新聞販売店の関係者に見つからない様に違う駅まで電車で通ってファミリーレストランのウェイトレスをしたり、牛丼屋の時給が高かったので、朝刊配達が終わったら牛丼屋で昼までバイトして、一旦家に帰って束の間の仮眠を取ったら夕刊の仕事をして、それが終わったらまた朝刊配達の直前まで牛丼屋でバイトした。

本当に寝ないで働いた。

 

まかないを食べていた新聞配達員のうちの1人が遅刻が多過ぎてクビになり、その人と夕食をツマミに飲む為にまかないを食べていた配達員があいつと飲めないなら同棲してる彼女の手料理食べるわとまかないを解約し、別の配達員は旦那も子供も居る新聞販売店の事務のパートのおばちゃんと駆け落ちで居なくなり、まかないを食べる人数が少な過ぎるので私は配達に回されていたのだ。

 

でもまかないの時には配達員が食べ終わった頃に店のダイニングルームに行って皿洗いなどの片付けをしなくてはいけなくて拘束時間が長かったので、配達になった方がバイトをするには好都合だった。

寝ずに働いたおかげで1年生の間に120万円貯めた。

これで2年生、3年生の間は水道光熱費と食費くらいのバイトで済む状態にした。

 

だけどまだ成長期も終わってない十代の頃から、2週間2000円で3食食べなきゃいけないからふりかけと卵かけご飯と納豆と魚の缶詰で食いつなぐ、腐った物を腐っているとわかって食べてもお腹壊さない、手に入る物は何でも食べないと飢えをしのげない、そんな過酷な生活をしてでも自力で生きてた私に後に母と姉が名誉毀損にあたる仕打ちを畳み掛けてくるのだから、本当に選べない家族というものは呪いとしか思えない。

 

実家暮らしの人達は年賀状は自然に湧いて出る物だと思ってるけど私にとっては食事を犠牲にしてならやっと買える贅沢品だったので返事送らなかったら次の年から誰からも来なくなった。

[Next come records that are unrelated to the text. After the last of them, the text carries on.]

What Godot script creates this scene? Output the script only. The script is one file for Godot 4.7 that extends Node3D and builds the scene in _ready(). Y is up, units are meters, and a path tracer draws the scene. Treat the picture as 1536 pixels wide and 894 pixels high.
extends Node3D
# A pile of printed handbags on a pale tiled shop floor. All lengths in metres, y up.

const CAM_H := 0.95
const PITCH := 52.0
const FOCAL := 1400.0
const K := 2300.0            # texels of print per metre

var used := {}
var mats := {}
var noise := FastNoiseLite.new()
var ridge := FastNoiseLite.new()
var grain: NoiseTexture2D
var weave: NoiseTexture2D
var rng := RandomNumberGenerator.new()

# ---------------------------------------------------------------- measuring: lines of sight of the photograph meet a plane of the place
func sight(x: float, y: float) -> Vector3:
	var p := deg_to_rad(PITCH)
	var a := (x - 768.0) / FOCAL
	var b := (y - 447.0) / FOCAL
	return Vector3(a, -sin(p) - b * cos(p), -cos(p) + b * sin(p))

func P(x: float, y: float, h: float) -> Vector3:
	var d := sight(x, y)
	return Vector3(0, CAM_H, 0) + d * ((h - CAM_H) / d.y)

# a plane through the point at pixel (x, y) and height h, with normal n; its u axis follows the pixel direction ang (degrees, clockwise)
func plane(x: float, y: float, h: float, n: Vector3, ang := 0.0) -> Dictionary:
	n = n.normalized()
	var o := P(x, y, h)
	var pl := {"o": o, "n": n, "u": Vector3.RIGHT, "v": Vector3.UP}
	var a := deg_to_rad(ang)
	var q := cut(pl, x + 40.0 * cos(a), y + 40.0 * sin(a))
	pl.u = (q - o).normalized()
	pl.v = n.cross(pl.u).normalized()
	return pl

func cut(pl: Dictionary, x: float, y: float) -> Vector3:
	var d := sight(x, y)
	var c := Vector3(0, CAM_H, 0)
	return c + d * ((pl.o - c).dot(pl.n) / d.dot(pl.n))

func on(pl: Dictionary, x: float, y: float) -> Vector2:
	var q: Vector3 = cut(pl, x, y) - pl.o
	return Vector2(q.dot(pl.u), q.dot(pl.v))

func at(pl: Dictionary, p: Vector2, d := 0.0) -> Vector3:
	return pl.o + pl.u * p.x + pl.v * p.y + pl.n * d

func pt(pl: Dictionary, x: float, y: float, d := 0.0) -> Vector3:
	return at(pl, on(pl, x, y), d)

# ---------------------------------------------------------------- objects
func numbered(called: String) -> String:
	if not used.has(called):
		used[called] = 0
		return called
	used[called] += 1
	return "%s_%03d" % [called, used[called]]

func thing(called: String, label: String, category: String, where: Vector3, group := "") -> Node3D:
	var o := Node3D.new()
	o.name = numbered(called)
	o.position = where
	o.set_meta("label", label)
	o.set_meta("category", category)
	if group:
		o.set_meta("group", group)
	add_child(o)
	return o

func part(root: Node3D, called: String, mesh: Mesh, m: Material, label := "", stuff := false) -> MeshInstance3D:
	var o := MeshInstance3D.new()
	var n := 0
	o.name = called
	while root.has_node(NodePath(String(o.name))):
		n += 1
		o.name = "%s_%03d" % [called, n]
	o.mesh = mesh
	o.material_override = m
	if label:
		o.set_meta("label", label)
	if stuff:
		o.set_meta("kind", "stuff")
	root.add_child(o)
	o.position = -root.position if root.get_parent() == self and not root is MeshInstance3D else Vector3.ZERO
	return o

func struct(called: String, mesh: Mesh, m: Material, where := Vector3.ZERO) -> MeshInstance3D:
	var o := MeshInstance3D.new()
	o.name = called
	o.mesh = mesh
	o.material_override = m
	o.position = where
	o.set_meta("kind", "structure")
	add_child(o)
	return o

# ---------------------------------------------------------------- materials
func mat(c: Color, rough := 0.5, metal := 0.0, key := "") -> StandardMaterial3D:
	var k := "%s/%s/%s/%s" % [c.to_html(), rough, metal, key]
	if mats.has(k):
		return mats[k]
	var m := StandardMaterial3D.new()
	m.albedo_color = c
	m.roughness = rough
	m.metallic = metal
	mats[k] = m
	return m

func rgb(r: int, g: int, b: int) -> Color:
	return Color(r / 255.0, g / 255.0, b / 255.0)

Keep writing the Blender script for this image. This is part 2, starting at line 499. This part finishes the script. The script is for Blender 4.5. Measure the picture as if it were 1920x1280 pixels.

電話も75千円もするNTTの権利を店から給料前借りして3か月払いで返してまで引いたのに通話料という贅沢にお金を割く余裕はなかったので自然と北海道時代の友人達とは縁が切れた。

忙しくて話す時間があるなら寝たいというのもあった。

 

私は甘えなかった。

選べなかった環境が最悪なら自分の手で自分の未来を作るべきだと思った。

高校までは実家を出られない。

だけど高校を卒業してからの人生は全て自分の責任だ。

私だけでなく、みんなそうだと思っている。